Thursday, August 16, 2007

Khushwant Singh
Editor-Writer


A pioneering historian of the Sikhs, the author of a fine novel about Partition, editor, memoirist, columnist and political naif, he is a man of many parts, but he’s here as the writer who invented himself: the hard-drinking, wise-cracking, godless sardar taking on hypocrisy.


Shivaram Karanth
Writer-Dramatist


Not just a great Kannada novelist, but an institution-builder who shaped cultural sensibilities to a larger worldview. He also wrote encyclopaedias, compiled lexicons, revived traditional dance-dramas like Yakshagana, all his work imbued with a spirit of scientific quest and a liberal humanism.


Amartya Sen
Nobel-winning Economist

Bengal has a habit of producing world-historic Indians: Rabindranath Tagore, Satyajit Ray and now, Amartya Sen. His work on social choice theory, on the causes of famine, on ‘positive capability’ give him intellectual credentials respected by such disparate publications as the Wall Street Journal and the Economic and Political Weekly. Middle-class Indians know the geography of his resume by heart, from Drummond Professor, Oxford, to Nobel winner for Economics. The UPA government could have brought that resume home by making him President.


O. V. Vijayan
The Storyteller

English-speaking readers know him as a grim, unsmiling acerbic cartoonist. For the rest, he was possibly Malayalam literature’s most potent and gifted novelist.
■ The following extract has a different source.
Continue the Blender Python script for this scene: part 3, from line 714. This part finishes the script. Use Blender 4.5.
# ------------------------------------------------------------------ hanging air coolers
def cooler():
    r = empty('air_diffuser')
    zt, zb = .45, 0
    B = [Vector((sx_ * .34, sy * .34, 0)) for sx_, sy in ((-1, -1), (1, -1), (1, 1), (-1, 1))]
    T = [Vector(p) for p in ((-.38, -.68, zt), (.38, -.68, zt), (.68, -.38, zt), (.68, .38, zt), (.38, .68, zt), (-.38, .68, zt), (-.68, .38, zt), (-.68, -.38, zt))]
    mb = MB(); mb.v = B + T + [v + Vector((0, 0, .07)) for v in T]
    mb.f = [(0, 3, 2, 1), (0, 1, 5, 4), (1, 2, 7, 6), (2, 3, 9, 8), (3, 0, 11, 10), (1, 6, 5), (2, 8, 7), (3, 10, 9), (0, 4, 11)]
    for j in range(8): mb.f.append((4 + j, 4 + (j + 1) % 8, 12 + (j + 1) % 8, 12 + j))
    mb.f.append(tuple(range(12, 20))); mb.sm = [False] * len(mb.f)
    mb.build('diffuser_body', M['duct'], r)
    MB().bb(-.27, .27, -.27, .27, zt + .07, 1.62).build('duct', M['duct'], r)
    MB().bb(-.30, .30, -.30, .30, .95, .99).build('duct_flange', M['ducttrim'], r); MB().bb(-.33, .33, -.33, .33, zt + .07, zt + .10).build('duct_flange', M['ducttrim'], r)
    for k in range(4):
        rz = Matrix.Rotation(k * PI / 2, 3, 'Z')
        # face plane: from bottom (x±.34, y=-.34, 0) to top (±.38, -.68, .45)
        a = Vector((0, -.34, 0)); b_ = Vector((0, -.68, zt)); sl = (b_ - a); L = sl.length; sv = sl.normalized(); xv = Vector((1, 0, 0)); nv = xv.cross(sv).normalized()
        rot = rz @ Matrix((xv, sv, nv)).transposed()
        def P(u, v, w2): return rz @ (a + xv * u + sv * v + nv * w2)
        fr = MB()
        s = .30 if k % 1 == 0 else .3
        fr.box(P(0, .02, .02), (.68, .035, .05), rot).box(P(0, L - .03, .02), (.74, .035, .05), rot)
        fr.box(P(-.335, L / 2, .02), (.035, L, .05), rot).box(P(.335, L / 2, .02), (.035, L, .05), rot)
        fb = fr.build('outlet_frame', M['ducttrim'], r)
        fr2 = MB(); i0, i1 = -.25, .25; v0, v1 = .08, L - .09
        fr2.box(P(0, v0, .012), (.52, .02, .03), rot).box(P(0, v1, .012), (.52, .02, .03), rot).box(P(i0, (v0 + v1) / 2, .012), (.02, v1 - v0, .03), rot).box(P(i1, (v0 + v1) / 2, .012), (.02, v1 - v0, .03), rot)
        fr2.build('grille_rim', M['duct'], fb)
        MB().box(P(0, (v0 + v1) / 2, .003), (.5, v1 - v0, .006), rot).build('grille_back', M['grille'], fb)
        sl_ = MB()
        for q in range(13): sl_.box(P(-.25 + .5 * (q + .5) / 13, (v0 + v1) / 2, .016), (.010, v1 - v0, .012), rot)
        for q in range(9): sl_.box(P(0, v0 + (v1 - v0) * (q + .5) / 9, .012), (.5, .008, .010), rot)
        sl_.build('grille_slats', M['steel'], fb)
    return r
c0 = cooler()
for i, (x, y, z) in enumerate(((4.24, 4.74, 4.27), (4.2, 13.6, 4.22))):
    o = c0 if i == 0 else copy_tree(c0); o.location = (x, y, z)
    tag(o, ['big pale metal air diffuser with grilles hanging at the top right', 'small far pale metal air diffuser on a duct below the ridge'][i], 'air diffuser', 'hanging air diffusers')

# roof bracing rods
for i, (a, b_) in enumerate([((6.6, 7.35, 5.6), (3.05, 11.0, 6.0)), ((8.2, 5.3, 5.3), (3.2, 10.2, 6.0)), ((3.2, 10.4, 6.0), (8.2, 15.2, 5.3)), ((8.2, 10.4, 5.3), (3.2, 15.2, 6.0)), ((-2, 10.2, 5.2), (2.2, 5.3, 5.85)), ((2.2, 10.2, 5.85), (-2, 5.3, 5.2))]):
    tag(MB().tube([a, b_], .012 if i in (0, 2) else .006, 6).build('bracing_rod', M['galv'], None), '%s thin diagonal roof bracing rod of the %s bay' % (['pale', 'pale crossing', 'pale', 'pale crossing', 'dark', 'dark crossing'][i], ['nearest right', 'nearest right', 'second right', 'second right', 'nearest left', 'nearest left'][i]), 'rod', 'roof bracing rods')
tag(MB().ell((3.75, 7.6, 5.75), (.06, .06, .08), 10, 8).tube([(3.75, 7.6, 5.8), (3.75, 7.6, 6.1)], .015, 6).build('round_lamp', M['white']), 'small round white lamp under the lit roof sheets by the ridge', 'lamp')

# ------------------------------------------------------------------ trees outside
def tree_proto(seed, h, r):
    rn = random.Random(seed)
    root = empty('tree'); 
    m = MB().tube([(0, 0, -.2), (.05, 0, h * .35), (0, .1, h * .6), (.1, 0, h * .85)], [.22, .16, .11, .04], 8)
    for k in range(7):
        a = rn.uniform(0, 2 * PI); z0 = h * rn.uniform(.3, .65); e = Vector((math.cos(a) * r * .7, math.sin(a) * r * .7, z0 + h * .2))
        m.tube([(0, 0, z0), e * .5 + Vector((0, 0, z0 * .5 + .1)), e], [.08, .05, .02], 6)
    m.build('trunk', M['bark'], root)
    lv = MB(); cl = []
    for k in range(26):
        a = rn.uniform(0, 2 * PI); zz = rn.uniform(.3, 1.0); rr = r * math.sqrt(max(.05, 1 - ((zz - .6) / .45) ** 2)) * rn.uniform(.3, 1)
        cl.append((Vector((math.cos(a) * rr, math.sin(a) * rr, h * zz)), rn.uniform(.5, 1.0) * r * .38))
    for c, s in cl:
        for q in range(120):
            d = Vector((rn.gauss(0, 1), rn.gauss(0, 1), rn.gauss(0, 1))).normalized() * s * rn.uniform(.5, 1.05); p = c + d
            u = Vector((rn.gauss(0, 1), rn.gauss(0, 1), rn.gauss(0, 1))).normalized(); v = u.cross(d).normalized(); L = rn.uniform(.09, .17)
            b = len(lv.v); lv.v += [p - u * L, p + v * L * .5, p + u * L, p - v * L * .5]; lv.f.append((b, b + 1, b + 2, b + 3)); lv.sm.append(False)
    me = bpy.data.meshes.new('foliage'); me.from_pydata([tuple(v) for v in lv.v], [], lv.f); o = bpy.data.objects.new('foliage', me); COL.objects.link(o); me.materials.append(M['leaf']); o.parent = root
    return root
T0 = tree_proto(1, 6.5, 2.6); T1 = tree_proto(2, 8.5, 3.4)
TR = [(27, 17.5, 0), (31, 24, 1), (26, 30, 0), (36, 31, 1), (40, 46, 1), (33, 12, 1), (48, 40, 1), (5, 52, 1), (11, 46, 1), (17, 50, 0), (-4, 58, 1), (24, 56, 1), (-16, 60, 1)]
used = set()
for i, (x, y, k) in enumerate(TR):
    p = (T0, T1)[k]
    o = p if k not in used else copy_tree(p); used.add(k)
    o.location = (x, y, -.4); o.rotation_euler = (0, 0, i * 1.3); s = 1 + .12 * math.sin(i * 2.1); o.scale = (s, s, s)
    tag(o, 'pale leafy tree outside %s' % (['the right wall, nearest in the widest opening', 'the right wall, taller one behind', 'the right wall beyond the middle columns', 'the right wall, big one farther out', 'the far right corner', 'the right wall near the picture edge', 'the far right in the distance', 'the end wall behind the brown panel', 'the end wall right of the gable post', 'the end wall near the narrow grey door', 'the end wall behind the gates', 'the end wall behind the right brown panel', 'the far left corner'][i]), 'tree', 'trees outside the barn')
Author of the astonishingly creative novel The Legends of Khasak, he set a "benchmark" for Malayalam writers. "For me," he said, "fiction can only be written in Malayalam, however unexposed the language is". Vijayan passed away in 2005, largely unmourned and unlamented.


Vijay Tendulkar
Playwright


One of India’s most influential playwrights, his work evokes social, political issues that are eternally relevant. Ghasiram Kotwal was set in the 18th century, but it found contemporary resonance at a time when the Shiv Sena was on the rise and the Emergency was round the corner. His Sakharam Binder, Ardh Satya, Manthan are immortal too.


Girish Karnad
Dramatist-Actor


One of his earliest plays, Tughlaq, a stupendous allegorical work on power, history and the complexities of the human psyche, was the first sign of a prodigious talent that was to express itself in many more plays, as well as in his acting and his courageous activism in support of all forms of freedom of expression.


Verghese Kurien
Milk Man


The father of our ‘white revolution’, he represents another side of business—collective ownership and a bottom-up approach. His work in setting up dairy cooperatives empowered thousands of small farmers, gave them financial power, and helped make India one of the world’s biggest milk producers, with globally recognised brands like Amul.